▸ AIM OF THE TASK:
Each line below should be retyped exactly, with no pictures.

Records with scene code

════

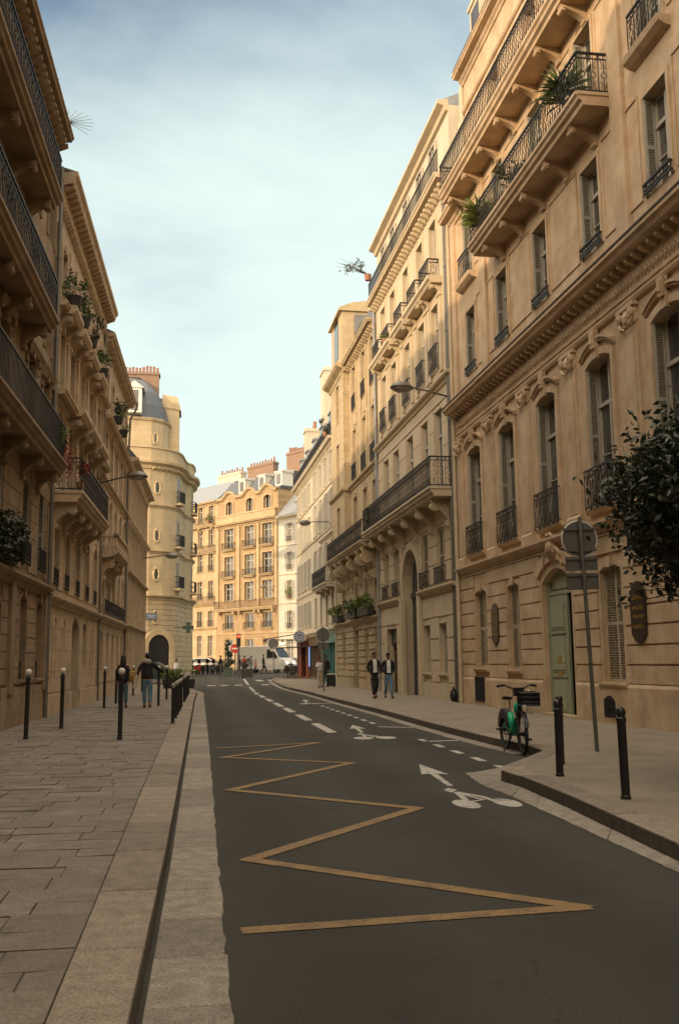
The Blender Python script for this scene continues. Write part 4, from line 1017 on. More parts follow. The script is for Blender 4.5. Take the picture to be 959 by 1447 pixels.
B.guards(lambda h:3.8<h[2]<3.9,h=.5,y=.0,style='s',ext=0)
B.balcony(29.0,36.2,6.22,.85,.30,[29.35,31.0,32.75,34.3,35.8],.98,.75,.26,mt=B.t)
B.mould(9.3,scaleprof(CORN,.85),name='string_cornice'); 
b=MB()
for c in cm[1:4]:
    b.mark(); b.prism([(0,9.15),(.5,9.17),(.62,9.3),(.62,9.45),(0,9.47)],c-1.05,c+1.05)
    for sg in(-1,1): console(b,c+sg*.8,.2,9.16,.5,.6)
B.B(b,'bracketed_ledge',B.t)
B.mould(11.95,scaleprof(CORN,.75),name='string_cornice')
b=MB()
for c in cm[:4]:
    b.mark(); b.prism([(0,11.8),(.45,11.82),(.55,11.95),(.55,12.08),(0,12.1)],c-.8,c+.8)
    for sg in(-1,1): console(b,c+sg*.62,.18,11.81,.42,.5)
B.B(b,'bracketed_ledge',B.t)
b=MB()
for x in (28.5,30.8,33.1,35.5,37.95,40.3): b.mark(); b.box(x-.16,x+.16,-.01,.09,9.6,14.4); b.mark(); b.box(x-.2,x+.2,-.01,.11,6.6,9.0)
B.B(b,'pilaster',B.t)
b=MB(); B.modillions(15.7,.02,.42,.14,.3,.40,b=b); B.modillions(15.1,.02,.16,.1,.16,.25,b=b); B.B(b,'modillion_row',B.t)
B.mould(15.85,[(0,-.7),(.1,-.66),(.14,-.3),(.44,-.22),(.48,-.05),(.56,.02),(.56,.14),(0,.2)],name='top_cornice')
b=MB(); b.prism([(.5,16.0),(-1.2,16.5),(-3.2,17.1),(-9.8,17.6),(-9.8,15.9),(.2,15.95)],28.35,40.45); B.B(b,'roof',slate)
B.pipe(40.35,15,y=.1,r=.05,mt=lampgrey)
# ---- L3
l3=Bld('apartment_building','tall left building with a small stone balustrade balcony above its black ground floor railing',*LP,40.5,51.75,-1,stoneL2,stoneL2); B=l3
cn=[42.0,44.2,46.4,48.6,50.6]
for c in cn:
    B.win(c,1.3,2.9,.8,'closed',recess=.25); B.win(c,3.75,5.6,.85,'french',recess=.28); B.win(c,6.6,8.6,.85,'french','round',.42,recess=.28); B.win(c,9.5,11.2,.85,'french',recess=.25); B.win(c,12.1,13.8,.8,'french',recess=.22)
B.wall(-.05,15.2)
B.surrounds(wd=.11,proud=.05,sill=False,filt=lambda h:h[2]>3)
B.courses(.8,3.2,.4,.02,.02,margin=.06)
B.mould(3.42,scaleprof(LEDGE,1.3),name='string_course'); B.mould(9.1,LEDGE,name='string_course'); B.mould(11.6,scaleprof(CORN,.8),name='string_course')
b=MB(); iron_rail(b,41.0,49.6,.24,3.55,.62,.34); B.B(b,'iron_railing',iron)
b=MB(); b.prism([(0,5.85),(.4,5.9),(.62,6.0),(.7,6.08),(.7,6.18),(0,6.18)],41.2,46.0)
for k in range(17): x=41.3+k*.286; b.lathe([(.05,0),(.075,.12),(.04,.3),(.06,.5),(.06,.56)],(x,.6,6.18),6)
for k in range(3): b.lathe([(.05,0),(.075,.12),(.04,.3),(.06,.5),(.06,.56)],(41.3,.12+k*.17,6.18),6)
b.box(41.2,46,.5,.7,6.72,6.84); b.box(41.2,41.42,0,.7,6.72,6.84)
o=B.B(b,'stone_balcony',B.t)
b=MB()
for x in (41.7,43.6,45.5): b=MB(); console(b,x,.24,5.86,.5,.9); B.B(b,'console',B.t,o)
for c in cn[:3]:
    pass
b=MB(); B.modillions(14.95,.02,.3,.14,.22,.4,b=b); B.B(b,'modillion_row',B.t)
B.mould(15.1,scaleprof(CORN,.9),name='top_cornice')
b=MB(); b.prism([(.4,15.2),(-1.0,15.8),(-3,16.4),(-9.8,17),(-9.8,15.1),(.2,15.15)],40.5,51.75); B.B(b,'roof',slate)
b=MB(); b.tube([(51.6,.5,15.1),(51.6,.42,14.7),(51.6,.15,14.2),(51.6,.1,12.5),(51.6,.1,.3)],.055,6); B.B(b,'drainpipe',lampgrey)
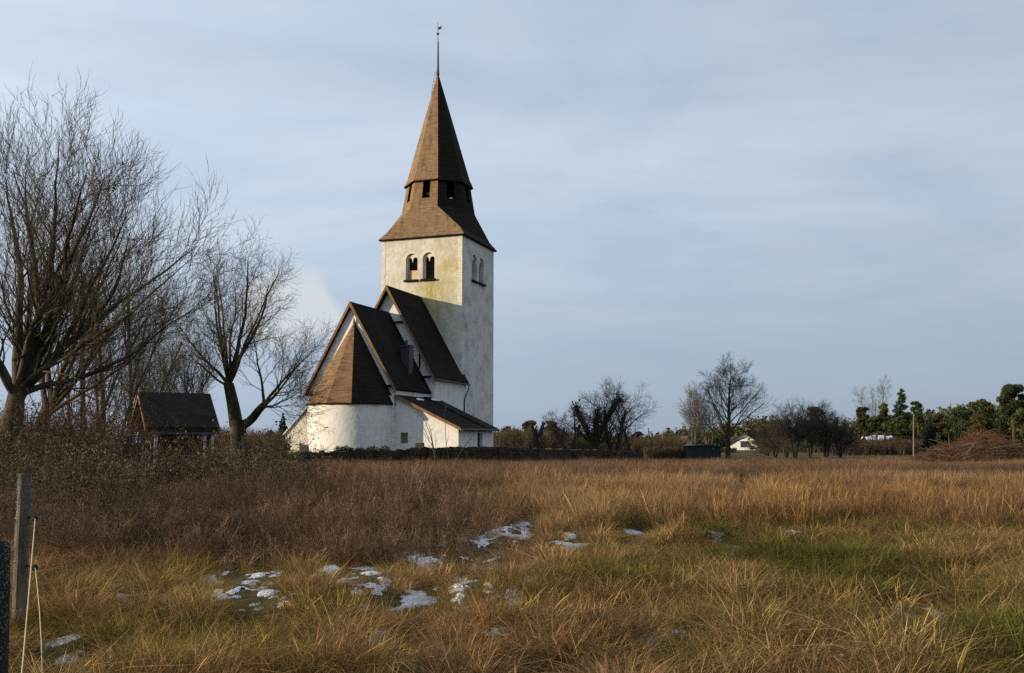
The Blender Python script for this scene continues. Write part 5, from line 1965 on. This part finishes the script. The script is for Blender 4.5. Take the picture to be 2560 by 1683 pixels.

════

▸ RESPONSE TO THIS EXERCISE:
The Blender Python script for this scene continues. Write part 4, from line 1017 on. More parts follow. The script is for Blender 4.5. Take the picture to be 959 by 1447 pixels.
B.guards(lambda h:3.8<h[2]<3.9,h=.5,y=.0,style='s',ext=0)
B.balcony(29.0,36.2,6.22,.85,.30,[29.35,31.0,32.75,34.3,35.8],.98,.75,.26,mt=B.t)
B.mould(9.3,scaleprof(CORN,.85),name='string_cornice'); 
b=MB()
for c in cm[1:4]:
    b.mark(); b.prism([(0,9.15),(.5,9.17),(.62,9.3),(.62,9.45),(0,9.47)],c-1.05,c+1.05)
    for sg in(-1,1): console(b,c+sg*.8,.2,9.16,.5,.6)
B.B(b,'bracketed_ledge',B.t)
B.mould(11.95,scaleprof(CORN,.75),name='string_cornice')
b=MB()
for c in cm[:4]:
    b.mark(); b.prism([(0,11.8),(.45,11.82),(.55,11.95),(.55,12.08),(0,12.1)],c-.8,c+.8)
    for sg in(-1,1): console(b,c+sg*.62,.18,11.81,.42,.5)
B.B(b,'bracketed_ledge',B.t)
b=MB()
for x in (28.5,30.8,33.1,35.5,37.95,40.3): b.mark(); b.box(x-.16,x+.16,-.01,.09,9.6,14.4); b.mark(); b.box(x-.2,x+.2,-.01,.11,6.6,9.0)
B.B(b,'pilaster',B.t)
b=MB(); B.modillions(15.7,.02,.42,.14,.3,.40,b=b); B.modillions(15.1,.02,.16,.1,.16,.25,b=b); B.B(b,'modillion_row',B.t)
B.mould(15.85,[(0,-.7),(.1,-.66),(.14,-.3),(.44,-.22),(.48,-.05),(.56,.02),(.56,.14),(0,.2)],name='top_cornice')
b=MB(); b.prism([(.5,16.0),(-1.2,16.5),(-3.2,17.1),(-9.8,17.6),(-9.8,15.9),(.2,15.95)],28.35,40.45); B.B(b,'roof',slate)
B.pipe(40.35,15,y=.1,r=.05,mt=lampgrey)
# ---- L3
l3=Bld('apartment_building','tall left building with a small stone balustrade balcony above its black ground floor railing',*LP,40.5,51.75,-1,stoneL2,stoneL2); B=l3
cn=[42.0,44.2,46.4,48.6,50.6]
for c in cn:
    B.win(c,1.3,2.9,.8,'closed',recess=.25); B.win(c,3.75,5.6,.85,'french',recess=.28); B.win(c,6.6,8.6,.85,'french','round',.42,recess=.28); B.win(c,9.5,11.2,.85,'french',recess=.25); B.win(c,12.1,13.8,.8,'french',recess=.22)
B.wall(-.05,15.2)
B.surrounds(wd=.11,proud=.05,sill=False,filt=lambda h:h[2]>3)
B.courses(.8,3.2,.4,.02,.02,margin=.06)
B.mould(3.42,scaleprof(LEDGE,1.3),name='string_course'); B.mould(9.1,LEDGE,name='string_course'); B.mould(11.6,scaleprof(CORN,.8),name='string_course')
b=MB(); iron_rail(b,41.0,49.6,.24,3.55,.62,.34); B.B(b,'iron_railing',iron)
b=MB(); b.prism([(0,5.85),(.4,5.9),(.62,6.0),(.7,6.08),(.7,6.18),(0,6.18)],41.2,46.0)
for k in range(17): x=41.3+k*.286; b.lathe([(.05,0),(.075,.12),(.04,.3),(.06,.5),(.06,.56)],(x,.6,6.18),6)
for k in range(3): b.lathe([(.05,0),(.075,.12),(.04,.3),(.06,.5),(.06,.56)],(41.3,.12+k*.17,6.18),6)
b.box(41.2,46,.5,.7,6.72,6.84); b.box(41.2,41.42,0,.7,6.72,6.84)
o=B.B(b,'stone_balcony',B.t)
b=MB()
for x in (41.7,43.6,45.5): b=MB(); console(b,x,.24,5.86,.5,.9); B.B(b,'console',B.t,o)
for c in cn[:3]:
    pass
b=MB(); B.modillions(14.95,.02,.3,.14,.22,.4,b=b); B.B(b,'modillion_row',B.t)
B.mould(15.1,scaleprof(CORN,.9),name='top_cornice')
b=MB(); b.prism([(.4,15.2),(-1.0,15.8),(-3,16.4),(-9.8,17),(-9.8,15.1),(.2,15.15)],40.5,51.75); B.B(b,'roof',slate)
b=MB(); b.tube([(51.6,.5,15.1),(51.6,.42,14.7),(51.6,.15,14.2),(51.6,.1,12.5),(51.6,.1,.3)],.055,6); B.B(b,'drainpipe',lampgrey)
The Blender Python script for this scene continues. Write part 5, from line 1965 on. This part finishes the script. The script is for Blender 4.5. Take the picture to be 2560 by 1683 pixels.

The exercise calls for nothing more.